Dieci euro appena, invece, costa la tessera del nuovo partito, il cui cambiamento sembra sia stato accelerato da parte di Salvini in vista dell’eventualità di elezioni anticipate, ma non solo. C’è chi nelle sue fila prevede, temendolo o auspicandolo a seconda dei casi, un altrettanto rapido cambio della dirigenza ad ogni livello, a partire proprio dai segretari regionali fino alle sezioni di paese, sia pure rispettando l’ordine inverso per evitare il mercato delle tessere. “Su questi passaggi e sui tempi non si è ancora deciso” spiega Molinari il cui posto al vertice del partito in Piemonte, guardando ai risultati, appare uno dei più solidi.

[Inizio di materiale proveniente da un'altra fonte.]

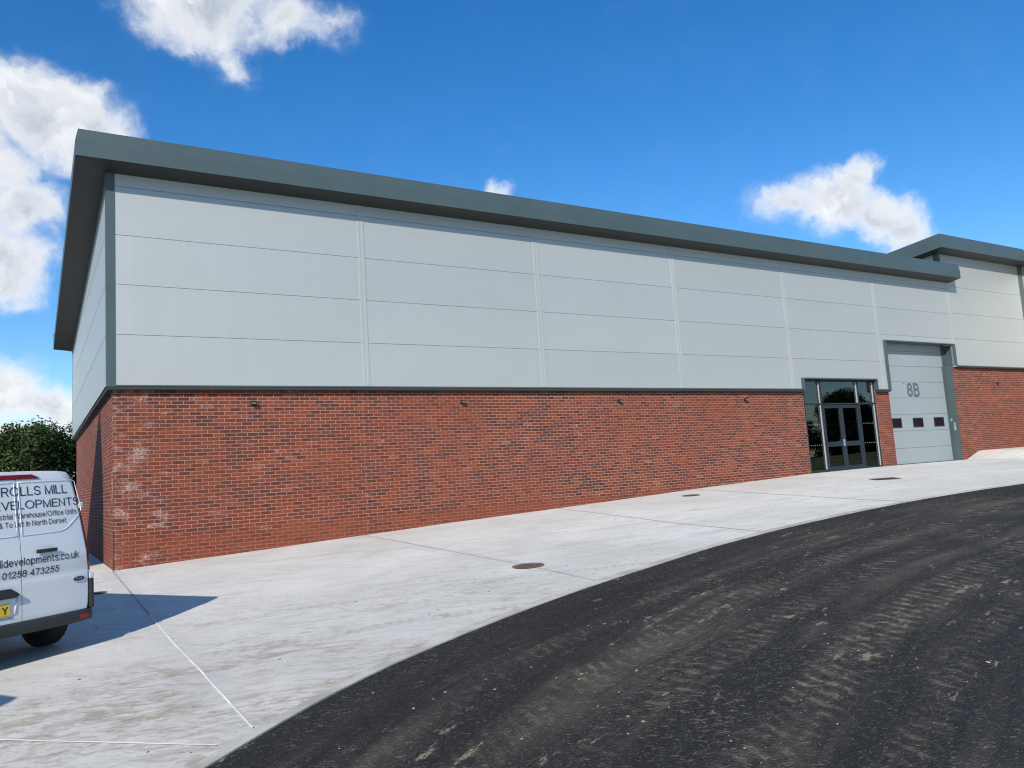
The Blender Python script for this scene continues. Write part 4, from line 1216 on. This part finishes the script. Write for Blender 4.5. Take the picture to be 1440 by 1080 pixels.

Questo non vuol dire, però, che nei quadri dirigenti e tra qualche eletto non ci sia chi qualche motivo di critica alla gestione di alcune situazioni da parte del segretario non lo trovi.

Pare che in qualche corridoio di Palazzo Madama, il senatore Cesare Pianasso abbia confessato il suo rammarico per non aver visto nella giunta di Alberto Cirio neppure uno dei tre eletti nel suo feudo del Canavese (l’assessore di Rivarolo Claudio Leone, quello di Cuorgnè Mauro Fava e Gianluca Gavazza di Torrazza). E sempre tra una seduta i commissione e un divanetto in Transatlantico qualche ragionamento sarebbe spuntato guardando a quelle poltrone lasciate libere da Armando Siri e dall’altro sottosegretario Edaordo Rixi che potrebbero interessare, non poco, alcuni parlamentari piemontesi, Elena Maccanti e Alessandro Benvenuto per fare due nomi (non proprio) a caso. Altro ragionamento conseguente, con interrogativo a seguire: Molinari è l’uomo della Lega piemontese di più alto grado e il Piemonte non ha neppure un sottosegretario, non è che lui preferisce mantenere questa situazione anziché provare ad aprire per qualcuno dei suoi conterranei una delle stanze dei ministeri?

Dovesse mettere un motto sul suo scranno di capogruppo, l’alessandrino probabilmente non avrebbe dubbi: hic manebimus optime. Nessuna mira per quel ruolo nell’esecutivo che le cronache dell’esordio raccontano come frutto di una spartizione in piena armonia tra lui e Rixi delle due poltrone: il genovese preferì andare al Mit e Molinari prendere il posto di Giancarlo Giorgetti alla Camera quando il leghista più inviso ai Cinquestelle, ora probabile commissario europeo, si era trasferito a Palazzo Chigi.

Ma sta benissimo anche a capo del partito piemontese, Molinari. Il suo posto sarà contendibile se e quando Salvini deciderà che è arrivato il momento per un tagliando, con rinnovi e riconferme, dei suoi proconsoli. Prima ci sarà un passaggio non meno importante: la modifica allo statuto con cui rafforzare i poteri del segretario portando tutti i dirigenti sul territorio a rispondere a lui e non più al consiglio federale, organismo sempre più ritenuto un armamentario ereditato dalla Lega del Senatur. Anacronistico e superato, nel partito del Capitano, al pari dell’ampolla.